Miles Davis would be in prison in the USA today; as a felon, he would be stripped of his right to vote; when released, he would be unable to get a student loan. His driving licence would be revoked and he could not travel to work.
So would Samuel Johnson, Dante Gabriel Rossetti, Samuel Taylor Coleridge, William Gladstone, John Keats,Jimi Hendrix, William Wilberforce, Dorothy Wordsworth, W C Fields, Elvis, Sarah Bernhardt, Sigmund Freud, Florence Nightingale, Johnny Cash, Edith Piaf, Elizabeth Barrett Browning, Ray Charles, Wilkie Collins, Janis Joplin, Bella Lugosi, Sir Walter Scott, Marvin Gaye, Robert Louis Stevenson, Anthony Eden, Branwell Bronte, Percy Bysshe Shelley, Charlie Parker, Chet Baker, Lenny Bruce, Jean Cocteau and Tim Buckley.
Quite right too. They were all drug users. And the state must punish drug users. Ideally, the state must mostly punish black drug users, and the USA is doing well at that. As are we.
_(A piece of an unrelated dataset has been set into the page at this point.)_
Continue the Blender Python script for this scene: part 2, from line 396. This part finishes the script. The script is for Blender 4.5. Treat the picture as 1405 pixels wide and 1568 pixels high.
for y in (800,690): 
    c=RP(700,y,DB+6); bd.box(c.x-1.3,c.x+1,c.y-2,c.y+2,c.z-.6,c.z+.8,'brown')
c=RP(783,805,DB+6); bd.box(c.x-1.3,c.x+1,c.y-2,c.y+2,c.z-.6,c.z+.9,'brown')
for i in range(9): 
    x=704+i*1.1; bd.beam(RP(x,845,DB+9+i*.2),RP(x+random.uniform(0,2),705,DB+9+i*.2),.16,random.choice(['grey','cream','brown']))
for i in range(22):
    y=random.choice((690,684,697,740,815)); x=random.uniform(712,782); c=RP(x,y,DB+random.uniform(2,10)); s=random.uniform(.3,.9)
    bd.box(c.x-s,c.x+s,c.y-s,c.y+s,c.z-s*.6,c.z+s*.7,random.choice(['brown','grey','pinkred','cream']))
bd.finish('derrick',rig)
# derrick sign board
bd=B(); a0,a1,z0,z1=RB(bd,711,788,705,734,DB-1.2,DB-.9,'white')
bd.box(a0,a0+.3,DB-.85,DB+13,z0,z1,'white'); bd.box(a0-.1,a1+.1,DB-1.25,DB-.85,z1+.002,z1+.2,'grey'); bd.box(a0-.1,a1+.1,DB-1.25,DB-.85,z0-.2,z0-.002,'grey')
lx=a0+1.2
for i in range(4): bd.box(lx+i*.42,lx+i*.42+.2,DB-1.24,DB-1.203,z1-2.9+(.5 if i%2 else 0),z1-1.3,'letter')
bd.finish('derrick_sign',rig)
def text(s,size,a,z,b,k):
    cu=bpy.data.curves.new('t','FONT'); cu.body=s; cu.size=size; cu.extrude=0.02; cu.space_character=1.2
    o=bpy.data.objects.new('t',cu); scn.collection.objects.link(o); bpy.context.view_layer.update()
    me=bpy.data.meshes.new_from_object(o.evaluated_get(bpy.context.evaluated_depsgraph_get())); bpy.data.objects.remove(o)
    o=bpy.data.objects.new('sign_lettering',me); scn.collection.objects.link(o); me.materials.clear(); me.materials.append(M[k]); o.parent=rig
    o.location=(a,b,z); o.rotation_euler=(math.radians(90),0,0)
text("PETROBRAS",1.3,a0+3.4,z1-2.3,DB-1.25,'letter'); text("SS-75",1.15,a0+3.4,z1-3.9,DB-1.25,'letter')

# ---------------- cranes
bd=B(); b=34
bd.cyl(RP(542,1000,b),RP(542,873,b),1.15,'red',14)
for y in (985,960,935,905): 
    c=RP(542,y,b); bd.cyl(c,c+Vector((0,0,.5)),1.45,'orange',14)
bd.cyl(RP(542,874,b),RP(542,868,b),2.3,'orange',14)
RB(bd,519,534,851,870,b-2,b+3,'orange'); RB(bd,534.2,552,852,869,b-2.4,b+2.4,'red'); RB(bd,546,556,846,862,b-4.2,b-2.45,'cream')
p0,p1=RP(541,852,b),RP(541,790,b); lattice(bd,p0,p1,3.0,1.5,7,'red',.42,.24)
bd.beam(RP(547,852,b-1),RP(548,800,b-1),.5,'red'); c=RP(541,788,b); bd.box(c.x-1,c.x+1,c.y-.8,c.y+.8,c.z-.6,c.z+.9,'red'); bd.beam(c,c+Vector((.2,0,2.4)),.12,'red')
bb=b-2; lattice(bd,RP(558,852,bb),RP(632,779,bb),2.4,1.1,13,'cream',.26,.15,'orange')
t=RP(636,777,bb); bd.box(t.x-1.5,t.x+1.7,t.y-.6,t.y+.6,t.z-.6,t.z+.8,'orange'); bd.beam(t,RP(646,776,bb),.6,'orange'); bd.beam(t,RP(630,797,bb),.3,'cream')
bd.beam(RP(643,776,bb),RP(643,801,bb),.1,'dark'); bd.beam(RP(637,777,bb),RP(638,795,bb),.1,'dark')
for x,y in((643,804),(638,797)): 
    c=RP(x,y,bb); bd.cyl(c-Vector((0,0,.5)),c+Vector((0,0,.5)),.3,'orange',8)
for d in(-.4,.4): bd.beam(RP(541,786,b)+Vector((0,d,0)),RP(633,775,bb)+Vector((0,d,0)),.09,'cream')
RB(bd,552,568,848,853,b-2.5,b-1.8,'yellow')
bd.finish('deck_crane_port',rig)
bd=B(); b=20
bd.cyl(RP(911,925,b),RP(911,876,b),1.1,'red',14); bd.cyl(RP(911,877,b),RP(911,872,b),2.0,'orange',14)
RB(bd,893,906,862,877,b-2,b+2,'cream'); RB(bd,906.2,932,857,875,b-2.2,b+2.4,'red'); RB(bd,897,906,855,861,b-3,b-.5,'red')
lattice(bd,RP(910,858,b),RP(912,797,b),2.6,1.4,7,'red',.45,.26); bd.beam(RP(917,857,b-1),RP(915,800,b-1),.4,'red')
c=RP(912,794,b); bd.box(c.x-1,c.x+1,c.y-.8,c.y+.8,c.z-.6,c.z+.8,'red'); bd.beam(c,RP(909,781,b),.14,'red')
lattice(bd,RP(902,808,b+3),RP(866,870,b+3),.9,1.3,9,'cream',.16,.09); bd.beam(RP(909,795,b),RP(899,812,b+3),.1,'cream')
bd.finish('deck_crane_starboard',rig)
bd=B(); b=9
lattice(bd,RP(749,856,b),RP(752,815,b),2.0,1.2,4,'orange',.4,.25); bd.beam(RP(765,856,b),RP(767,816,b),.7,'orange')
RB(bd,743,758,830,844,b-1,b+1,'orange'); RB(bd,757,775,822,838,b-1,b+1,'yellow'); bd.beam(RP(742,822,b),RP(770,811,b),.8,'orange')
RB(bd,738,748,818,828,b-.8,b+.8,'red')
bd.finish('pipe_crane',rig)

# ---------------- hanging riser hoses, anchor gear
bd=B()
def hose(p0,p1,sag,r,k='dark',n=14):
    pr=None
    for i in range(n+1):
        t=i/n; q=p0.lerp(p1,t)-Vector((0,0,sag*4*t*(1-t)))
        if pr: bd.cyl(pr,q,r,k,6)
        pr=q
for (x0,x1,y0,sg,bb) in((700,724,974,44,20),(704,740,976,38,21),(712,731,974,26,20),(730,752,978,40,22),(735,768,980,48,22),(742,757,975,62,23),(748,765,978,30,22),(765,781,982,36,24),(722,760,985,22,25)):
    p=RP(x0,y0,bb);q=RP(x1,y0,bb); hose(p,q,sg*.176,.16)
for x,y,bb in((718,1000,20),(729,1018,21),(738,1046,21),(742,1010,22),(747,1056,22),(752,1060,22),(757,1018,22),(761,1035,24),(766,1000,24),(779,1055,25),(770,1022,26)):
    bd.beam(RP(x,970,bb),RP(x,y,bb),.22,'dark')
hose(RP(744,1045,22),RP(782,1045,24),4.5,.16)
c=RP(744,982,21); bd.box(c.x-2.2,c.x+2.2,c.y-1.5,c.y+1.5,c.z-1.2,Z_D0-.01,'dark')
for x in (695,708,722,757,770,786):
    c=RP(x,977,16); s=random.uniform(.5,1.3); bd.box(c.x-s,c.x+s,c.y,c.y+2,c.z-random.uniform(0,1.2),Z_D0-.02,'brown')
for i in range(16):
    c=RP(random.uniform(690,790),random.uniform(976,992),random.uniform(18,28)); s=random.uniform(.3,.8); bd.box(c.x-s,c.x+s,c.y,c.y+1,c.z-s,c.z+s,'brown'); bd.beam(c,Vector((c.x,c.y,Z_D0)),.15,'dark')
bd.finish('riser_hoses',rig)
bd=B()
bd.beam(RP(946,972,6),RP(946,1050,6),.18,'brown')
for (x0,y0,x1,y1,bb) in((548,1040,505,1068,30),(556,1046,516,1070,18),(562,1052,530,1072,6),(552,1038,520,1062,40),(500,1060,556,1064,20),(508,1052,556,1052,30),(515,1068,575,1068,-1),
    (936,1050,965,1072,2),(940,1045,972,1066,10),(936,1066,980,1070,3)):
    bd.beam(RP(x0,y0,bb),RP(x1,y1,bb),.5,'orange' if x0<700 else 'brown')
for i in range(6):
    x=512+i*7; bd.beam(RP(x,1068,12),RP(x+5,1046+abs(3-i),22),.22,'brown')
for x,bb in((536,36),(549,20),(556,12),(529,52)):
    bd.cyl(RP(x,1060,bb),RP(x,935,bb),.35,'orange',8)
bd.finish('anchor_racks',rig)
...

But white drug users will do at a pinch.
Or you could look at it this way: if you are a black woman in America and you have a son, there is a one in three chance that your son will end up in prison.
Aren't we doing well, with this war on drugs?
Now go and have a look at Law Enforcement Against Prohibition, and ask yourself: What have we learned?